— Begin —
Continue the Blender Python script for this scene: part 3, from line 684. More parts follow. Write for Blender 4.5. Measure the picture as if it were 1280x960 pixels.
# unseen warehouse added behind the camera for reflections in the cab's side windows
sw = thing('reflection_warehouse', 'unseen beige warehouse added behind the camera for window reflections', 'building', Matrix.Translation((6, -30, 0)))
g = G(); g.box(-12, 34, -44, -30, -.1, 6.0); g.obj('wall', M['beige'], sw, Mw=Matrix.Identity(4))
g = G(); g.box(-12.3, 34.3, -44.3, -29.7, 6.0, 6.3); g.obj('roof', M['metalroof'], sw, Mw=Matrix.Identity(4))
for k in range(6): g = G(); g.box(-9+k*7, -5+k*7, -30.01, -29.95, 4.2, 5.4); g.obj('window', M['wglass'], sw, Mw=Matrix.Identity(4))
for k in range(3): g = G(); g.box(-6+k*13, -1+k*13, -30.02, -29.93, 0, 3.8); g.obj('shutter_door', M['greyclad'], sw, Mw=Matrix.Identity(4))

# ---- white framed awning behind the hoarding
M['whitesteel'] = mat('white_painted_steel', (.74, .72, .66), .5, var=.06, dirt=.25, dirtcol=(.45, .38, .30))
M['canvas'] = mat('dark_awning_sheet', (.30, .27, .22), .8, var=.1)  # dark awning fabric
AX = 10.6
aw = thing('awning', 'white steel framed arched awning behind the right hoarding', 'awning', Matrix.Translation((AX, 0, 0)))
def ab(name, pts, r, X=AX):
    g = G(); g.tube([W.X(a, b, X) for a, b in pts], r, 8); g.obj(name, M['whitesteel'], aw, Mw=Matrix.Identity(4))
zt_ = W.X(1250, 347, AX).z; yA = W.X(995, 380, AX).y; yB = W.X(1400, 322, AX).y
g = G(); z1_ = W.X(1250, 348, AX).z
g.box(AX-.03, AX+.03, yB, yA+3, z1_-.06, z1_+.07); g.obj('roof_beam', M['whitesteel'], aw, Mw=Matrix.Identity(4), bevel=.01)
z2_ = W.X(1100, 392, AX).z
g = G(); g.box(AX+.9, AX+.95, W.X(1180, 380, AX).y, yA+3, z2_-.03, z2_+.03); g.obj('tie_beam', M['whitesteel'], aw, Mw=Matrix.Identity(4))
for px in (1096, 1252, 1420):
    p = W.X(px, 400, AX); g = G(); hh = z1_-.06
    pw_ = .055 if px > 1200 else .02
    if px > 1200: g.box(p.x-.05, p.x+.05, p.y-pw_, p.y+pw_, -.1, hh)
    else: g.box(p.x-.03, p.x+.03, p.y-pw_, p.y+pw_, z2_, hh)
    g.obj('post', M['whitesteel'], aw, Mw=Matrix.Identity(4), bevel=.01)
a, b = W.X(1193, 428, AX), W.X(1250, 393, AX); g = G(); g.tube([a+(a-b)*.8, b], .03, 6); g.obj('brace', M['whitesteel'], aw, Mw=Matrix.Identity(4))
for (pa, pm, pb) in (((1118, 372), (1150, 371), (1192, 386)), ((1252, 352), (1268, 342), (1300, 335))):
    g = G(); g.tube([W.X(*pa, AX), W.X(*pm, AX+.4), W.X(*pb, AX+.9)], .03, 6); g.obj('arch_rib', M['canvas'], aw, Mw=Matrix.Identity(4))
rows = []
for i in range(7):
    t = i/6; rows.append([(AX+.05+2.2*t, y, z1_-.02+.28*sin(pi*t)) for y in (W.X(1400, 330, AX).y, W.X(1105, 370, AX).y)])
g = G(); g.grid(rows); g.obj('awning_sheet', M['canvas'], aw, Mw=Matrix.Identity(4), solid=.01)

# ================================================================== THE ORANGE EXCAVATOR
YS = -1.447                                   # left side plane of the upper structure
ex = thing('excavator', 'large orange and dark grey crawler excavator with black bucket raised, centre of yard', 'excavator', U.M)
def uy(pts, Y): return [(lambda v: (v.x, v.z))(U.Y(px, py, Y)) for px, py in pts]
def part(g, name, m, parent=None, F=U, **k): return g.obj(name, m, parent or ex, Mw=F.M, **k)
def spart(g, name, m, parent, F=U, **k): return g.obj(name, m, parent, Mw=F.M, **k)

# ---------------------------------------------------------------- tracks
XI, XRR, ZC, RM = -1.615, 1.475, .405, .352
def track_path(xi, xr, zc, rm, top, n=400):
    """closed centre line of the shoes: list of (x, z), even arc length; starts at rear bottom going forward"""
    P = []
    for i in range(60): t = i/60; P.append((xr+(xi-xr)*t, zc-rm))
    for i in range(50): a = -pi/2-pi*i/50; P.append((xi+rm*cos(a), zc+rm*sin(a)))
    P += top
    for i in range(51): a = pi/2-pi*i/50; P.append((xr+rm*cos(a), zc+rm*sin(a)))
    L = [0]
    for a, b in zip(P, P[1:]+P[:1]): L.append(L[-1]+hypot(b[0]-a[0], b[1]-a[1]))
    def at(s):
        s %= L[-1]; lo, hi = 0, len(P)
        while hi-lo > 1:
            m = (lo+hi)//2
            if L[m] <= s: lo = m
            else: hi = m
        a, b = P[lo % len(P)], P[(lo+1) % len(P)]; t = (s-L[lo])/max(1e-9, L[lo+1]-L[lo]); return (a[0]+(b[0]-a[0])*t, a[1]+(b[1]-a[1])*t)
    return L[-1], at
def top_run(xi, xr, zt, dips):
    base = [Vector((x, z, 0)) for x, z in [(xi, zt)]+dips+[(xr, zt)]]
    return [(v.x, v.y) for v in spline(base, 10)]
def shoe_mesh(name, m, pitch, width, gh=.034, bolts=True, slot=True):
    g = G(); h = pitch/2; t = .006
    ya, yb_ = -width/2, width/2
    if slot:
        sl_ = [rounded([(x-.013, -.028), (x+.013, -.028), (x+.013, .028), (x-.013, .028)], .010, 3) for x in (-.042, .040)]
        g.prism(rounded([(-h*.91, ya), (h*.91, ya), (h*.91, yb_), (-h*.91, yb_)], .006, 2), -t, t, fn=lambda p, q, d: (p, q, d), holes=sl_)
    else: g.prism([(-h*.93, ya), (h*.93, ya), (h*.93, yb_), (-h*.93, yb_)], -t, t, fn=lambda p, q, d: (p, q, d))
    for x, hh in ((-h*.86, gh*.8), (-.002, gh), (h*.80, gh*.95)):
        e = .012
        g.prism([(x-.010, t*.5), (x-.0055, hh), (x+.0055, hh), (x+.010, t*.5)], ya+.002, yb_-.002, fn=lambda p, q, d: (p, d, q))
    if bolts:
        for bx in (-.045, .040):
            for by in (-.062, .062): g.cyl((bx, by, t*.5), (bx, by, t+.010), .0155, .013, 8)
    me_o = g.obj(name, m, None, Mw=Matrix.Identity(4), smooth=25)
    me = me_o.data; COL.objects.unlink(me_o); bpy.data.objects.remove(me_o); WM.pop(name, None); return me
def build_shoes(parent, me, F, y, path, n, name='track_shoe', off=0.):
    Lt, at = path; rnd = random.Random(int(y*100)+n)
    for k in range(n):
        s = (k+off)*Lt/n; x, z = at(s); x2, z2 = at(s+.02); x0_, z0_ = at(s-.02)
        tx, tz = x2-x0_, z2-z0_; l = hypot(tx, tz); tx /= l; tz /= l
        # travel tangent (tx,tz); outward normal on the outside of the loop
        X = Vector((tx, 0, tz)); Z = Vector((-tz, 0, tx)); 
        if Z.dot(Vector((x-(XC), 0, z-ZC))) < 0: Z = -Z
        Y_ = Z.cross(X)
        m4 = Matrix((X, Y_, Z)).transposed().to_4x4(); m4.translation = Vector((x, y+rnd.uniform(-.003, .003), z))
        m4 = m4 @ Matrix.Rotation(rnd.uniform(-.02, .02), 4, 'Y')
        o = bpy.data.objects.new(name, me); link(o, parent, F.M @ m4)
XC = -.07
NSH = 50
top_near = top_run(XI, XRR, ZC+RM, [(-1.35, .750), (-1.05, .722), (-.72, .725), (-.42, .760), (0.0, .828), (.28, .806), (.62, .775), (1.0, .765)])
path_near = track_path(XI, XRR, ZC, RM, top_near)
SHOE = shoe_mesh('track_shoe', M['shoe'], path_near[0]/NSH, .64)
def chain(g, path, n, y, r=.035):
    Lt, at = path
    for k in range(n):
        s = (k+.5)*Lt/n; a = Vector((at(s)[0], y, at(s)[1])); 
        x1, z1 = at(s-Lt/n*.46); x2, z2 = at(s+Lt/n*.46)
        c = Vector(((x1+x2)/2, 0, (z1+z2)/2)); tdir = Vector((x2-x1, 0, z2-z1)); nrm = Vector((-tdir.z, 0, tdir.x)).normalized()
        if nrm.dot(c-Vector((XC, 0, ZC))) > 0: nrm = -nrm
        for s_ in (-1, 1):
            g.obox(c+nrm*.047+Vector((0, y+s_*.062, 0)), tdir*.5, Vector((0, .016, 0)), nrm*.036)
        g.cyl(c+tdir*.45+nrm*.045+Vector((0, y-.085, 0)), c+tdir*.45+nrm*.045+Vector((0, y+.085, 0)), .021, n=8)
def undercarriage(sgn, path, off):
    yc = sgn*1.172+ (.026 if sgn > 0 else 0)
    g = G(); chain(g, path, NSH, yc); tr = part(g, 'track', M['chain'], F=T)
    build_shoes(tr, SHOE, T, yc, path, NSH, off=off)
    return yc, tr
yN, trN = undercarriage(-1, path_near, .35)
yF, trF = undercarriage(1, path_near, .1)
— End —
- _Job_:
Each line from the top of the material above through the line with "for k in range(3): g" must be echoed exactly, and no other line.

- _Answer to this task_:
Continue the Blender Python script for this scene: part 3, from line 684. More parts follow. Write for Blender 4.5. Measure the picture as if it were 1280x960 pixels.
# unseen warehouse added behind the camera for reflections in the cab's side windows
sw = thing('reflection_warehouse', 'unseen beige warehouse added behind the camera for window reflections', 'building', Matrix.Translation((6, -30, 0)))
g = G(); g.box(-12, 34, -44, -30, -.1, 6.0); g.obj('wall', M['beige'], sw, Mw=Matrix.Identity(4))
g = G(); g.box(-12.3, 34.3, -44.3, -29.7, 6.0, 6.3); g.obj('roof', M['metalroof'], sw, Mw=Matrix.Identity(4))
for k in range(6): g = G(); g.box(-9+k*7, -5+k*7, -30.01, -29.95, 4.2, 5.4); g.obj('window', M['wglass'], sw, Mw=Matrix.Identity(4))
for k in range(3): g = G(); g.box(-6+k*13, -1+k*13, -30.02, -29.93, 0, 3.8); g.obj('shutter_door', M['greyclad'], sw, Mw=Matrix.Identity(4))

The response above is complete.